• Exercise:
Reproduce the material in full, exactly as written.

====

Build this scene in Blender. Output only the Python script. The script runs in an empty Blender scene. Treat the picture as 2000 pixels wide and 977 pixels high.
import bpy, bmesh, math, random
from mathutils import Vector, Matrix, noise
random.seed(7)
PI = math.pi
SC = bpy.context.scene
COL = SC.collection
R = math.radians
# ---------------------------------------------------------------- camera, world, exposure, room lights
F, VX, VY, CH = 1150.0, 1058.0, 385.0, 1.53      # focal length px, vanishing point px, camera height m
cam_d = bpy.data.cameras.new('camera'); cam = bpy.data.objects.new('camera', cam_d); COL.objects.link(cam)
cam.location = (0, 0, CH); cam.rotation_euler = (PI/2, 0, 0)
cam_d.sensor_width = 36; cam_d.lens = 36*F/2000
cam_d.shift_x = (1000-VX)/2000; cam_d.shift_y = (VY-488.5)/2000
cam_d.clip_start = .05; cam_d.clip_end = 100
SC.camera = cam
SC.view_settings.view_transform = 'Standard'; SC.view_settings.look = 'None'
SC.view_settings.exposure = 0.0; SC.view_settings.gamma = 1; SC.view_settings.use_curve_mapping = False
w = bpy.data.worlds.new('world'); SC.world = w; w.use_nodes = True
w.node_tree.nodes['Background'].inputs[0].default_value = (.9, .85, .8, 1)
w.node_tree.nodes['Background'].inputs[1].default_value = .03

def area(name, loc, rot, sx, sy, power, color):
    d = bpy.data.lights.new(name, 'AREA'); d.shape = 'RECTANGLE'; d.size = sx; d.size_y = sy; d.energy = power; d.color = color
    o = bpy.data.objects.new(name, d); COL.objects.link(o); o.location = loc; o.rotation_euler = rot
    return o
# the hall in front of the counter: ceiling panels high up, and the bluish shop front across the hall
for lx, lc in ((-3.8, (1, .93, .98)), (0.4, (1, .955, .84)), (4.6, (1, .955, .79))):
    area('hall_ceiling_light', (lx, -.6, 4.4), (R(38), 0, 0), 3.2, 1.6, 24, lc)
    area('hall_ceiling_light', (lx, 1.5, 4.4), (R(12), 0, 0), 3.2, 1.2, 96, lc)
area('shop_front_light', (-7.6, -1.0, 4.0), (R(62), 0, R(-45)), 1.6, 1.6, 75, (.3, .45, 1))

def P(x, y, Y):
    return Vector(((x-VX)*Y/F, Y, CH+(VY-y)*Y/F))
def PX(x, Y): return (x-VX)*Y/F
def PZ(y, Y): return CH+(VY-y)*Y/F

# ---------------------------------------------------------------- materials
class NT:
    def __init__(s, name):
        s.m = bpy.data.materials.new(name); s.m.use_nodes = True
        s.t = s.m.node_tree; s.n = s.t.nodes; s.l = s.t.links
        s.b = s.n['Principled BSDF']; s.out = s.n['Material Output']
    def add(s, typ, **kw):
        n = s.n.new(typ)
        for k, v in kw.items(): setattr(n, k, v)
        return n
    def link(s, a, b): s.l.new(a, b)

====

• Response:
Build this scene in Blender. Output only the Python script. The script runs in an empty Blender scene. Treat the picture as 2000 pixels wide and 977 pixels high.
import bpy, bmesh, math, random
from mathutils import Vector, Matrix, noise
random.seed(7)
PI = math.pi
SC = bpy.context.scene
COL = SC.collection
R = math.radians
# ---------------------------------------------------------------- camera, world, exposure, room lights
F, VX, VY, CH = 1150.0, 1058.0, 385.0, 1.53      # focal length px, vanishing point px, camera height m
cam_d = bpy.data.cameras.new('camera'); cam = bpy.data.objects.new('camera', cam_d); COL.objects.link(cam)
cam.location = (0, 0, CH); cam.rotation_euler = (PI/2, 0, 0)
cam_d.sensor_width = 36; cam_d.lens = 36*F/2000
cam_d.shift_x = (1000-VX)/2000; cam_d.shift_y = (VY-488.5)/2000
cam_d.clip_start = .05; cam_d.clip_end = 100
SC.camera = cam
SC.view_settings.view_transform = 'Standard'; SC.view_settings.look = 'None'
SC.view_settings.exposure = 0.0; SC.view_settings.gamma = 1; SC.view_settings.use_curve_mapping = False
w = bpy.data.worlds.new('world'); SC.world = w; w.use_nodes = True
w.node_tree.nodes['Background'].inputs[0].default_value = (.9, .85, .8, 1)
w.node_tree.nodes['Background'].inputs[1].default_value = .03

def area(name, loc, rot, sx, sy, power, color):
    d = bpy.data.lights.new(name, 'AREA'); d.shape = 'RECTANGLE'; d.size = sx; d.size_y = sy; d.energy = power; d.color = color
    o = bpy.data.objects.new(name, d); COL.objects.link(o); o.location = loc; o.rotation_euler = rot
    return o
# the hall in front of the counter: ceiling panels high up, and the bluish shop front across the hall
for lx, lc in ((-3.8, (1, .93, .98)), (0.4, (1, .955, .84)), (4.6, (1, .955, .79))):
    area('hall_ceiling_light', (lx, -.6, 4.4), (R(38), 0, 0), 3.2, 1.6, 24, lc)
    area('hall_ceiling_light', (lx, 1.5, 4.4), (R(12), 0, 0), 3.2, 1.2, 96, lc)
area('shop_front_light', (-7.6, -1.0, 4.0), (R(62), 0, R(-45)), 1.6, 1.6, 75, (.3, .45, 1))

def P(x, y, Y):
    return Vector(((x-VX)*Y/F, Y, CH+(VY-y)*Y/F))
def PX(x, Y): return (x-VX)*Y/F
def PZ(y, Y): return CH+(VY-y)*Y/F

# ---------------------------------------------------------------- materials
class NT:
    def __init__(s, name):
        s.m = bpy.data.materials.new(name); s.m.use_nodes = True
        s.t = s.m.node_tree; s.n = s.t.nodes; s.l = s.t.links
        s.b = s.n['Principled BSDF']; s.out = s.n['Material Output']
    def add(s, typ, **kw):
        n = s.n.new(typ)
        for k, v in kw.items(): setattr(n, k, v)
        return n
    def link(s, a, b): s.l.new(a, b)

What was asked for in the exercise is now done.